- _What you are asked to do_: Repeat each line word for word.

- _Data shown_:
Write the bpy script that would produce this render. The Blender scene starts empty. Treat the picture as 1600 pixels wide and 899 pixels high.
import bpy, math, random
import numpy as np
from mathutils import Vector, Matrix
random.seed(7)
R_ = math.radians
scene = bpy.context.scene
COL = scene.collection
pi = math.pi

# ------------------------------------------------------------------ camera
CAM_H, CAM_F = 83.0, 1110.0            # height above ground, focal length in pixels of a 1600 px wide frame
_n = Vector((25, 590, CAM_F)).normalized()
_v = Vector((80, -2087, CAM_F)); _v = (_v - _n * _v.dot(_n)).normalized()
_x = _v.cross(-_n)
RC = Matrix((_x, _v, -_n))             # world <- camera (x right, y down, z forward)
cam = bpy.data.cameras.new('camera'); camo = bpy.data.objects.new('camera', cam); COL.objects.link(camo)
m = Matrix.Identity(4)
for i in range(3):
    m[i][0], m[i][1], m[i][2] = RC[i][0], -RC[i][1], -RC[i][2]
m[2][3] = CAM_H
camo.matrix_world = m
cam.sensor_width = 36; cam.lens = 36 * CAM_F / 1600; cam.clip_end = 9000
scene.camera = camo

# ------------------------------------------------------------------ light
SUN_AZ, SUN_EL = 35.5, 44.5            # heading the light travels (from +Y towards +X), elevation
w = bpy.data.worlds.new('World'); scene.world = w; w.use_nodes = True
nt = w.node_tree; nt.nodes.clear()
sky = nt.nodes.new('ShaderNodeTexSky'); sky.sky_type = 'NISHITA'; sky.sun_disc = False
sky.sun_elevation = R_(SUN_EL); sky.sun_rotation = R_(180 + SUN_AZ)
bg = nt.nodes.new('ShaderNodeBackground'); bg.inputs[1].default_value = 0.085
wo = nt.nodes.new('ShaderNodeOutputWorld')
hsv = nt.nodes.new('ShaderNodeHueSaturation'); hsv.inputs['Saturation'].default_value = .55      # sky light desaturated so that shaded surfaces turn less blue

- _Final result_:
Write the bpy script that would produce this render. The Blender scene starts empty. Treat the picture as 1600 pixels wide and 899 pixels high.
import bpy, math, random
import numpy as np
from mathutils import Vector, Matrix
random.seed(7)
R_ = math.radians
scene = bpy.context.scene
COL = scene.collection
pi = math.pi

# ------------------------------------------------------------------ camera
CAM_H, CAM_F = 83.0, 1110.0            # height above ground, focal length in pixels of a 1600 px wide frame
_n = Vector((25, 590, CAM_F)).normalized()
_v = Vector((80, -2087, CAM_F)); _v = (_v - _n * _v.dot(_n)).normalized()
_x = _v.cross(-_n)
RC = Matrix((_x, _v, -_n))             # world <- camera (x right, y down, z forward)
cam = bpy.data.cameras.new('camera'); camo = bpy.data.objects.new('camera', cam); COL.objects.link(camo)
m = Matrix.Identity(4)
for i in range(3):
    m[i][0], m[i][1], m[i][2] = RC[i][0], -RC[i][1], -RC[i][2]
m[2][3] = CAM_H
camo.matrix_world = m
cam.sensor_width = 36; cam.lens = 36 * CAM_F / 1600; cam.clip_end = 9000
scene.camera = camo

# ------------------------------------------------------------------ light
SUN_AZ, SUN_EL = 35.5, 44.5            # heading the light travels (from +Y towards +X), elevation
w = bpy.data.worlds.new('World'); scene.world = w; w.use_nodes = True
nt = w.node_tree; nt.nodes.clear()
sky = nt.nodes.new('ShaderNodeTexSky'); sky.sky_type = 'NISHITA'; sky.sun_disc = False
sky.sun_elevation = R_(SUN_EL); sky.sun_rotation = R_(180 + SUN_AZ)
bg = nt.nodes.new('ShaderNodeBackground'); bg.inputs[1].default_value = 0.085
wo = nt.nodes.new('ShaderNodeOutputWorld')
hsv = nt.nodes.new('ShaderNodeHueSaturation'); hsv.inputs['Saturation'].default_value = .55      # sky light desaturated so that shaded surfaces turn less blue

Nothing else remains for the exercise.